DATASET EXTRACT ->
/---

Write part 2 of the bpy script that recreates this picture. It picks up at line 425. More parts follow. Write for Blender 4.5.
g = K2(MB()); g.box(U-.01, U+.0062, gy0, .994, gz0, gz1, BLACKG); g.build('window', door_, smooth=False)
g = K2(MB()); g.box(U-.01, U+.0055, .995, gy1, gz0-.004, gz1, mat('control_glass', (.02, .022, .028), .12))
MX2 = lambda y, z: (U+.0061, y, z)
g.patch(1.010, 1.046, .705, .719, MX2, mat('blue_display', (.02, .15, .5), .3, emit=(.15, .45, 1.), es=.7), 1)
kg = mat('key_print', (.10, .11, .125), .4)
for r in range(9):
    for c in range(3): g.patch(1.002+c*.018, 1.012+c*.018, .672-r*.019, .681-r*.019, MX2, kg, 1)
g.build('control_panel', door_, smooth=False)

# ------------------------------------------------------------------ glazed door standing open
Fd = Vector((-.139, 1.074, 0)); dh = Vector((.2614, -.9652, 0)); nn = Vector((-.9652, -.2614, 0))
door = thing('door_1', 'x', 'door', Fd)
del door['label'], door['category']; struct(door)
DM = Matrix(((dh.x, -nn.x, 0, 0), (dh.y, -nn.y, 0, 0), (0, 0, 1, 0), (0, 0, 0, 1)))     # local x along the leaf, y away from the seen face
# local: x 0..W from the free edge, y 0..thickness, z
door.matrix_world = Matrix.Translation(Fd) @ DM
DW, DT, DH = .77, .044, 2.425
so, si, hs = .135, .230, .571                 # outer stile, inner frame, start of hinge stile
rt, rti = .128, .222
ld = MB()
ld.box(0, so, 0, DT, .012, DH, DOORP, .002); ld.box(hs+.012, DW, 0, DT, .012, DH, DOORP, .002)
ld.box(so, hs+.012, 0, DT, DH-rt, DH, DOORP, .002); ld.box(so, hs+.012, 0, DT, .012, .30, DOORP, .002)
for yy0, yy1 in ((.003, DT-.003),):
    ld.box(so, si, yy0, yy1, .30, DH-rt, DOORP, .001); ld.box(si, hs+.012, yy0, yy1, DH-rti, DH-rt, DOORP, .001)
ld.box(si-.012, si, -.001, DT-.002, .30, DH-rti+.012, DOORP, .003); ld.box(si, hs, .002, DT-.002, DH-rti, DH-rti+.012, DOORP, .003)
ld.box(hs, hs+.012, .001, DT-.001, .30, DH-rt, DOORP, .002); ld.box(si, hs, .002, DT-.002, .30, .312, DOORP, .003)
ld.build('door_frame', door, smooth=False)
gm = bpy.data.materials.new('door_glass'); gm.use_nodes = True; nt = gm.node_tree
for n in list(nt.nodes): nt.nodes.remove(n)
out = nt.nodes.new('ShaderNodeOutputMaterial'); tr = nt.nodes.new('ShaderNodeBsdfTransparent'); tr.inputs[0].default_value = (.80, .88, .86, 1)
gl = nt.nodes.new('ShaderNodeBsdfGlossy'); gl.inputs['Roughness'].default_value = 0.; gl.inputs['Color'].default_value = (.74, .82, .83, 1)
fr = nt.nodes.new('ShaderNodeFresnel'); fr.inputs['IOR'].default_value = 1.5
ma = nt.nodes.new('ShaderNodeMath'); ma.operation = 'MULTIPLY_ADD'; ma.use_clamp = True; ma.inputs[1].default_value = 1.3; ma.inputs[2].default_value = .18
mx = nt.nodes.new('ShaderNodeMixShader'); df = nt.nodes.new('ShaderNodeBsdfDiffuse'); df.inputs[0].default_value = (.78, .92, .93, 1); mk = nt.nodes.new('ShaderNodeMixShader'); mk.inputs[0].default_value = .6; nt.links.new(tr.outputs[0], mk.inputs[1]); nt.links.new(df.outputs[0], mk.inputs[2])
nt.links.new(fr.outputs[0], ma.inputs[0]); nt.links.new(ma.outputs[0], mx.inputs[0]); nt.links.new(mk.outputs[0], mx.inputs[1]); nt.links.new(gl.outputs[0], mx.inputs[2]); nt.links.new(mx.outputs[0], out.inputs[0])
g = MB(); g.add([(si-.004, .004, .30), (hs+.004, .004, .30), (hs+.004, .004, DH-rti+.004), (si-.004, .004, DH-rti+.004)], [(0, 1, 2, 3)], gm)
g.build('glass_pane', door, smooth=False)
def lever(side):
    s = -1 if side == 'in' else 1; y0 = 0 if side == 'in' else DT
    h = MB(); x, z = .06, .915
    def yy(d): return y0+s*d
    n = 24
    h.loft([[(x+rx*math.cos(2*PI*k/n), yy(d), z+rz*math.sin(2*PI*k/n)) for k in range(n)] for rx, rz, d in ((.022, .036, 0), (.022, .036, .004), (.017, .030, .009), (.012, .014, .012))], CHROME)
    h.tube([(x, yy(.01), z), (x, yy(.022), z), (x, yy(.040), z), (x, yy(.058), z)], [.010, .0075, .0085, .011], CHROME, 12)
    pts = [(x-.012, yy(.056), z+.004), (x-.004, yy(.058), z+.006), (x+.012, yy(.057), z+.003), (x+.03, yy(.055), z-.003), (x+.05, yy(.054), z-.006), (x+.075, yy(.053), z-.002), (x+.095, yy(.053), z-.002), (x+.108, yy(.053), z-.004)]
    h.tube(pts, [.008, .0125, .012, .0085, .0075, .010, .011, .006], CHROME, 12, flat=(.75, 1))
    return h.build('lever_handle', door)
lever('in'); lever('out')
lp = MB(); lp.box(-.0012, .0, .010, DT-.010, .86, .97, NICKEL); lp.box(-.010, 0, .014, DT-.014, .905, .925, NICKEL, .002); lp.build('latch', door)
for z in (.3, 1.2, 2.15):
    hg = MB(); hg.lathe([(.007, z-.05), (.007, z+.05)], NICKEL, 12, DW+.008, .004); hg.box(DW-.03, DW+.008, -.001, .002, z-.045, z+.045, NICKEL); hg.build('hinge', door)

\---

TASK OBJECTIVE ->
Reproduce verbatim only this range: the first line of the material through the line that contains "g.build('control_panel', door_, smooth=False)", inclusive.

RESPONSE TO THIS EXERCISE ->
Write part 2 of the bpy script that recreates this picture. It picks up at line 425. More parts follow. Write for Blender 4.5.
g = K2(MB()); g.box(U-.01, U+.0062, gy0, .994, gz0, gz1, BLACKG); g.build('window', door_, smooth=False)
g = K2(MB()); g.box(U-.01, U+.0055, .995, gy1, gz0-.004, gz1, mat('control_glass', (.02, .022, .028), .12))
MX2 = lambda y, z: (U+.0061, y, z)
g.patch(1.010, 1.046, .705, .719, MX2, mat('blue_display', (.02, .15, .5), .3, emit=(.15, .45, 1.), es=.7), 1)
kg = mat('key_print', (.10, .11, .125), .4)
for r in range(9):
    for c in range(3): g.patch(1.002+c*.018, 1.012+c*.018, .672-r*.019, .681-r*.019, MX2, kg, 1)
g.build('control_panel', door_, smooth=False)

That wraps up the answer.